Es innegable que para “llevar la fiesta en paz”, muchísimos hombres y mujeres dedicadas a educar a otros, prefieren evitar lo más posible que se pueda el surgimiento y vivencia de conflictos. Principalmente, si esos conflictos ocurren en el interior de la institución escolar. No saben, o no quieren aceptar, que cuando aparece el conflicto es porque el conflicto ya estaba incubado.
Para “llevar la fiesta en paz”, la relación entre educación y conflicto ha sido de invisibilización. Es decir, se oculta la existencia de problemas o contradicciones que pueden pesar seriamente en la construcción de relaciones entre quienes se educan. Se niega la conflictividad, con lo cual se sume al aula y la institución escolares como lugares asépticos. Pero también se niega el conflicto cuando no hay disposición para los diálogos difíciles pero necesarios. O cuando se prefieren las soluciones falsas y superficiales.
Cuando en el aula se prefiere callar, o “pasar rápidamente la página”, entonces niños, niñas y jóvenes van interpretando al conflicto como algo que no debe existir o que debe evitarse de manera automática. Peor todavía, van aprendiendo que con el silencio se superan más fácilmente las cosas. Enfrentar situaciones difíciles no es asumido, entonces, como un importante y potente aprendizaje que vale la pena potenciar.

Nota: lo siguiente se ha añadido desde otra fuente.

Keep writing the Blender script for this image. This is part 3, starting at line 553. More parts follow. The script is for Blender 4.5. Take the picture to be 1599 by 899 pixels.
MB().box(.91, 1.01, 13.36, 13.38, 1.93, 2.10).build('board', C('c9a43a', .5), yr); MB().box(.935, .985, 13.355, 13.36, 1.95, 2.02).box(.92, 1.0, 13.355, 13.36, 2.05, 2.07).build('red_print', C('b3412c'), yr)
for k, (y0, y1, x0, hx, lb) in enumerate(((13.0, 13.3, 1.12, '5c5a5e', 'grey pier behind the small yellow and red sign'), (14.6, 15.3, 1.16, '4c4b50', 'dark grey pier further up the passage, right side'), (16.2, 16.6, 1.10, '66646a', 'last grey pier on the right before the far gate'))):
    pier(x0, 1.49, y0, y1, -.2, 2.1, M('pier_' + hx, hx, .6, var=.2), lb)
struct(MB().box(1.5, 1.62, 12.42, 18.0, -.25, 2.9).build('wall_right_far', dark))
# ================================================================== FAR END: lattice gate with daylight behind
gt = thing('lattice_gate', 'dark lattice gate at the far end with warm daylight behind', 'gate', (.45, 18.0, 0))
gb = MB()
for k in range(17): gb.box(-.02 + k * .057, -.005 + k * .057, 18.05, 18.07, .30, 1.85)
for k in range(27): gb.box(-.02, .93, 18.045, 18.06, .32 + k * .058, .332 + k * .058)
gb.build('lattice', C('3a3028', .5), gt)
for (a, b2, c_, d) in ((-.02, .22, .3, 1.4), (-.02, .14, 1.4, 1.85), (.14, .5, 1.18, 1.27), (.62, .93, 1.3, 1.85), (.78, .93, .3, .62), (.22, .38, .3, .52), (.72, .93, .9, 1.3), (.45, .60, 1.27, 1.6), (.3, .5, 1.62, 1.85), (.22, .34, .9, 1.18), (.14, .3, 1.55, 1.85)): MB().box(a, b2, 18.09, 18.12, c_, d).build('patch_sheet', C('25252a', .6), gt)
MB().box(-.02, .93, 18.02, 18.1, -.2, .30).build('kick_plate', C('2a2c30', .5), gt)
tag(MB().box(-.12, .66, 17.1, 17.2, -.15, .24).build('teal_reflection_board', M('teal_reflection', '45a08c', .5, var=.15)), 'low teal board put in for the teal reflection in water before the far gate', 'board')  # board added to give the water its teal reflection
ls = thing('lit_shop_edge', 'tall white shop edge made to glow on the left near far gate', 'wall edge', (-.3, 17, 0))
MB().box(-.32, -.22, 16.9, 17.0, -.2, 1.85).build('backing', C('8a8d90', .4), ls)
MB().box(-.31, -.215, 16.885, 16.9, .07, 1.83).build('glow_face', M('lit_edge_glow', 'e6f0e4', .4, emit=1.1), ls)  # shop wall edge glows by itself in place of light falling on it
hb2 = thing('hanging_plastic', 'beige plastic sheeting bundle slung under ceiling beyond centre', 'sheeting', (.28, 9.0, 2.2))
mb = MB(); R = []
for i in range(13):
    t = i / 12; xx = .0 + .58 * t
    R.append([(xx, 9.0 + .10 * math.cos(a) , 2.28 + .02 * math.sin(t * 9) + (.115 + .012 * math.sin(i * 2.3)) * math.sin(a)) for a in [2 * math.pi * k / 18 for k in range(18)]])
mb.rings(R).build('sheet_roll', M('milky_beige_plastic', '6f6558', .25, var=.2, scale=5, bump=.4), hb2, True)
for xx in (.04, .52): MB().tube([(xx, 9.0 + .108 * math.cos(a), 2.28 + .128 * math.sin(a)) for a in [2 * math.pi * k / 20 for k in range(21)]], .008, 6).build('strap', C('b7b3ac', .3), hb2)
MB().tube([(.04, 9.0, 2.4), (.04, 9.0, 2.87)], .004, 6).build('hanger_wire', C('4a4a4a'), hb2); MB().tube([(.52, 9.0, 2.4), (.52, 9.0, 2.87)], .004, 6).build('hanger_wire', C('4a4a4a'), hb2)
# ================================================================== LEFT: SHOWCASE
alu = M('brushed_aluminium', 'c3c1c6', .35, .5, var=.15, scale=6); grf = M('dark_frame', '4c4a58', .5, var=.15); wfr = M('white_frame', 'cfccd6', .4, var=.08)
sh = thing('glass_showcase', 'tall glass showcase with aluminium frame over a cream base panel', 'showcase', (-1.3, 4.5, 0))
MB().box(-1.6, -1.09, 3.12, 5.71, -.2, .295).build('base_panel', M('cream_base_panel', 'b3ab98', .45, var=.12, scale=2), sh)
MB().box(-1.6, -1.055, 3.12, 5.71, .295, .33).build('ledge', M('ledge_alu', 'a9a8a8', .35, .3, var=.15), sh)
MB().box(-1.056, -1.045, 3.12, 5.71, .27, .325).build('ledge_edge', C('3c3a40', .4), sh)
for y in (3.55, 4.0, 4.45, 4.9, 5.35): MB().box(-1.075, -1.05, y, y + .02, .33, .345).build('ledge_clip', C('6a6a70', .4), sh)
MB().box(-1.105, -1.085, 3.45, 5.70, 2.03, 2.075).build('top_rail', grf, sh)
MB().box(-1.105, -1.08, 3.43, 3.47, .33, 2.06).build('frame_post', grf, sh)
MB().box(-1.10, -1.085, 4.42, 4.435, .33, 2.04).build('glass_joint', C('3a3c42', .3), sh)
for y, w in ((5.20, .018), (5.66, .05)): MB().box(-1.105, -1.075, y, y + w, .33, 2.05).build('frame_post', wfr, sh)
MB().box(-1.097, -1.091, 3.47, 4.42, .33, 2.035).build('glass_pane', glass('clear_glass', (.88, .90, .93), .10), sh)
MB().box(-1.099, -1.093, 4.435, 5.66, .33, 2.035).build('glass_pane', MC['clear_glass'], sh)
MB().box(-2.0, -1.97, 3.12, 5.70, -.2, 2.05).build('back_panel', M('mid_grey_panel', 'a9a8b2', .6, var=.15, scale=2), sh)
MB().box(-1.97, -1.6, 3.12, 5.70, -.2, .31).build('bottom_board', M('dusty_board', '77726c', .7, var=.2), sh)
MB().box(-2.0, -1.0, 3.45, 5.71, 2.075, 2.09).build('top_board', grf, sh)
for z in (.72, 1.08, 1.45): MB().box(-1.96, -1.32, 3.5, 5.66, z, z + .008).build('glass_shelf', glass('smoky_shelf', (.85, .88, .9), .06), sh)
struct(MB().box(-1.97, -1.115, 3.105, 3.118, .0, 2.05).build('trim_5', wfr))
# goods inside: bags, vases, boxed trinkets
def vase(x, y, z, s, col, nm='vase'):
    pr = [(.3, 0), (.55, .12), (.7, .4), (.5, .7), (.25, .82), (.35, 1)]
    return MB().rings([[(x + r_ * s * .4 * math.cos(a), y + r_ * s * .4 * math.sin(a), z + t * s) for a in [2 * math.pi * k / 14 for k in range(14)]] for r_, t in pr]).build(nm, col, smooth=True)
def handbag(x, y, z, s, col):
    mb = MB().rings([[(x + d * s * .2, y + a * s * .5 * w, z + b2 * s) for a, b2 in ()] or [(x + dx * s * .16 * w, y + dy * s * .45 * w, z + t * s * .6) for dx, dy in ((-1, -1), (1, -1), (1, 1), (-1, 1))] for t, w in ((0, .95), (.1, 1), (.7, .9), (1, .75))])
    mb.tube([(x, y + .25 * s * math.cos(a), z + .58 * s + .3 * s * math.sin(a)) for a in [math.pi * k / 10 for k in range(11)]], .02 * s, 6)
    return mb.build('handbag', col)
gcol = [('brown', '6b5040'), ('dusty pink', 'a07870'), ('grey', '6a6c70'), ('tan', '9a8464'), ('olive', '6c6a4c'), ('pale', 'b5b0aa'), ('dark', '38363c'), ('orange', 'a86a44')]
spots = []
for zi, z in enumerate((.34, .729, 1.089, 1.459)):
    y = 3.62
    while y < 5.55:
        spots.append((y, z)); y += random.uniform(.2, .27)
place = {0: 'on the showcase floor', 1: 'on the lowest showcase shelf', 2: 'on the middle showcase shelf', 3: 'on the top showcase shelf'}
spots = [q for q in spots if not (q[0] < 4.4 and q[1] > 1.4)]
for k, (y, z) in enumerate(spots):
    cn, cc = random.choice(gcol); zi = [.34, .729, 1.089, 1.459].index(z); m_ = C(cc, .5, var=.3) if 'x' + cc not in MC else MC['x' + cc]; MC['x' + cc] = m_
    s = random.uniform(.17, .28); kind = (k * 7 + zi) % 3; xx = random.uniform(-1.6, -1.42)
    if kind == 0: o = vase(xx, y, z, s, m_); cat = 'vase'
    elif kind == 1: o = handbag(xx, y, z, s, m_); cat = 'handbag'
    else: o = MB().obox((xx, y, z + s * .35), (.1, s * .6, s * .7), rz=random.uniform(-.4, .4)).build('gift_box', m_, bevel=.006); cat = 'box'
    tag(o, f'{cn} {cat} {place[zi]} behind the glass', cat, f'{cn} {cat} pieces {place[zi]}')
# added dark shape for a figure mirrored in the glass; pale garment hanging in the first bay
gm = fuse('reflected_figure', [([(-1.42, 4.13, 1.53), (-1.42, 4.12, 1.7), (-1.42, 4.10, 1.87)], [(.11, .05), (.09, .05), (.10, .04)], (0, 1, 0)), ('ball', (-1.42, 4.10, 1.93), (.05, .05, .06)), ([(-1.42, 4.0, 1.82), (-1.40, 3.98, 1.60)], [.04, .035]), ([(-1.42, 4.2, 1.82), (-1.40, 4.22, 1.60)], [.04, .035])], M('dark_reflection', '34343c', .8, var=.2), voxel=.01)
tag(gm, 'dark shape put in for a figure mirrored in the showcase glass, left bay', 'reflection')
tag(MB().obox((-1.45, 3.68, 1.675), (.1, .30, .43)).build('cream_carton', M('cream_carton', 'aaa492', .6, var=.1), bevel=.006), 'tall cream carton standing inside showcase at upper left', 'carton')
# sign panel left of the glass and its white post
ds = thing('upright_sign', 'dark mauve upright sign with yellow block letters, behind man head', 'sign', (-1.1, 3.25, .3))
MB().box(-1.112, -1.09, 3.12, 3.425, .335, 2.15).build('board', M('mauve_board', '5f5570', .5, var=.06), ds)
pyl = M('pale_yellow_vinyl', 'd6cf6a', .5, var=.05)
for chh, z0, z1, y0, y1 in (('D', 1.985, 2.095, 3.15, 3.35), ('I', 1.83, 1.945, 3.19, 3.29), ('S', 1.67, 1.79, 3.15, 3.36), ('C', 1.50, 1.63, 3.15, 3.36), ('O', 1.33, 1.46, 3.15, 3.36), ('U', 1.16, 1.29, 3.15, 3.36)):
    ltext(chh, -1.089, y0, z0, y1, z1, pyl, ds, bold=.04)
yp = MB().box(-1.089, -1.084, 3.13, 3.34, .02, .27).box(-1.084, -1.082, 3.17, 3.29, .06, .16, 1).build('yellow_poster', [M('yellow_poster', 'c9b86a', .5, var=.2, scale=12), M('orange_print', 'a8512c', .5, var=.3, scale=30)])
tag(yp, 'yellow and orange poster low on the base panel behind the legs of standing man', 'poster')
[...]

La pedagogía ha caminado de la invisibilización a la negación del conflicto en la construcción social. De la ausencia de postulados y posiciones conscientes y profundas sobre cómo educar desde y para el conflicto, la pedagogía ha llegado al punto de pretender que los conflictos dañan las relaciones, que son destructivos en todo sentido y, por tanto, se necesita vivir sin ellos. Por eso, es muy poco la propuesta para crear espacios de auténtico diálogo y escucha, espacios para la expresión libre y personal; para dejar a un lado las apariencias y alcanzar las esencias desde las que se construyen las relaciones al interior de la comunidad educativa.
El miedo a la voz de la autoridad, el ejercicio autoritario de la docencia, la verticalidad en la toma de decisiones, el desprecio a la diversidad, son elementos de invisibilización y negación de la conflictividad humana, con lo cual se impide que la educación transforme la vida planetaria. Por eso, aunque a veces parezca una actitud ingenua y bien intencionada, rehuir a los conflictos en el entorno educativo es una útil herramienta política para el adormecimiento y la acriticidad que alimentan el ejercicio de poder en el mundo de hoy. ¿Cómo formar ciudadanos críticos y comprometidos en luchas reales, si desde la niñez negamos y destruimos capacidades para encarar y enfrentar conflictos? ¿Cómo podemos educar para transformar el mundo, negando la conflictividad como uno de sus motores de cambio?
Se trata de que reconozcamos -y aceptemos plenamente- que el conflicto no solo es parte de nuestra vida, sino que nos permite avanzar hacia la plenitud. Esto nos debe llevar al esfuerzo pedagógico de educar desde y para el conflicto.
Educamos desde el conflicto cuando las situaciones difíciles que vivimos son fuente de aprendizajes relacionales y de todo tipo. Educamos para el conflicto cuando desarrollamos, desde una intencionalidad muy clara, aprendizajes para saber qué hacer, cómo vivir, cómo afrontar las situaciones difíciles en la vida.
En países que hemos vivido conflictos internos cargados de miles de violaciones de derechos humanos (¿cuáles no?), es más que urgente una pedagogía de la denuncia, de la voz alzada, de las contradicciones, porque el silenciamiento y el miedo se han instalado con más fuerza. Y pueden ser parte de una siguiente fase perversa del mismo conflicto estructural que causó el enfrentamiento.
Para que la educación sea una auténtica fiesta (y no solo una falsa “fiesta en paz”), necesitamos de los ratos colorados cuando asumimos y enfrentamos conflictos. Para crecer y desarrollarnos, eso es mucho más útil que los cientos de ratos grises de una vida escolar que rehúye a la conflictividad. Esas que nos hace humanos y en la que aprendemos a ser sujetos políticos.